No successor has yet been lined up to follow UBS chief executive Oswald Gruebel, the chairman of the Swiss bank's executive board was quoted as saying in a newspaper interview on Saturday.

Kaspar Villiger told the Neue Zuercher Zeitung that there was no mandatory retirement age but that provisions for an emergency had been made at UBS , which was bailed out by the Swiss government and stood accused of helping rich Americans dodge taxes in the U.S. tax investigation.

CEO Oswald Gruebel, a German born in 1943, was appointed at the end of February 2009 to turn around the beleaguered bank, which in 2008 made a net loss of 20.9 billion francs, Switzerland's annual biggest corporate loss.

Oswald Gruebel and I are aware that we are overseeing things for the time being, Villiger was quoted as saying. Our terms our limited, but they won't be two years, if we do our jobs well. But the question who will take over from Villiger or Gruebel hasn't yet been answered..

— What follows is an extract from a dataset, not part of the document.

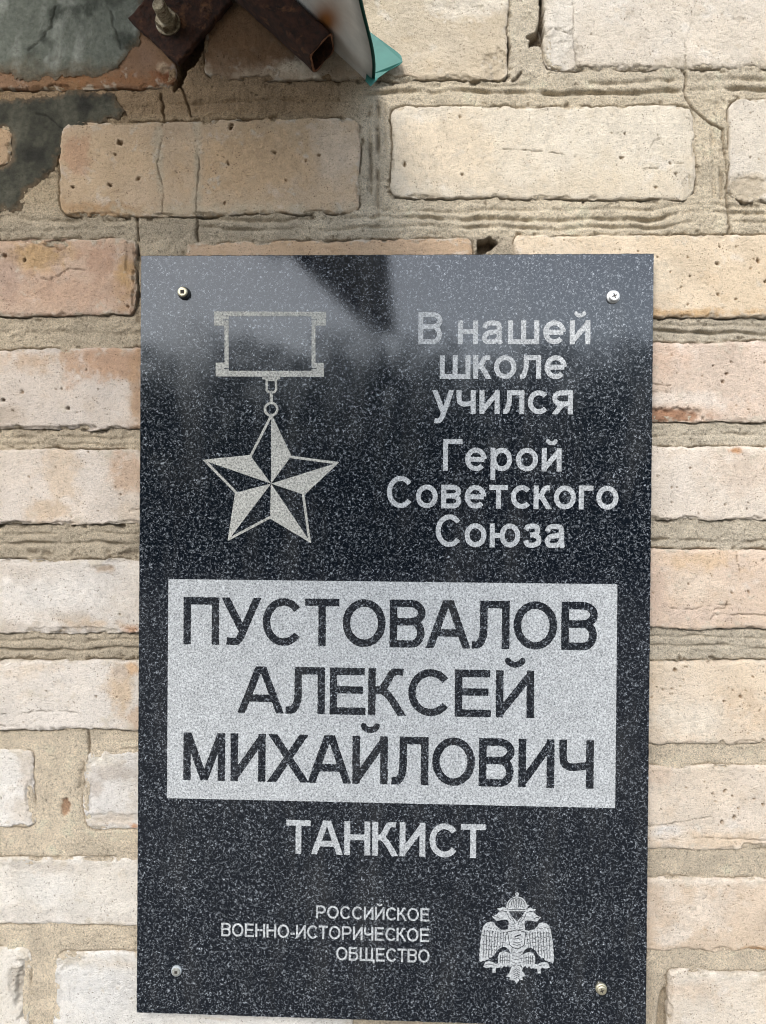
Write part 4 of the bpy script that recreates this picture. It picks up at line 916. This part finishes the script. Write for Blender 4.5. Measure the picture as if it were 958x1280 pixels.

In November, Gruebel set a three- to five-year target of $15 billion annual pretax profit and said it would take about two years to reverse client withdrawals, starting from the first quarter of 2008.

UBS will publish its fourth-quarter results on February 9, and analysts say the bank may post its first quarter profit in more than a year.

TOO LINKED

Addressing the concern about banks being too big to fail, Villiger said the Swiss had adopted stricter regulations than other countries and that the problem was not size but linkage.

We ask ourselves, if we are really too big for Switzerland, Villiger said. UBS today is much smaller than it was before the crisis, and we believe that due to all these measures similar developments won't happen again in coming years.

He said cases like that of Britain's Northern Rock proved that collapses of small banks could be hard on the financial system.

We should never forget that in some cases large banks in Switzerland were stabilizing factors. Mortgage crises would have been worse if the there hadn't been big banks with their wide international risk management, he said.

U.S. tax authorities have said they have a deal with the Swiss government to produce information on U.S. accountholders at UBS. [ID:nLDE60P26N]

Villiger said that many people had already stepped forward voluntarily to U.S. authorities, and that there would be further negotiations between U.S. authorities and UBS, if the goals laid out in the existing agreement were not met.

That also involves the principle of proportionality, and the well-being of UBS must be taken into account, he said. The situation is unfortunate for UBS, because there's still some risk, which can affect the market.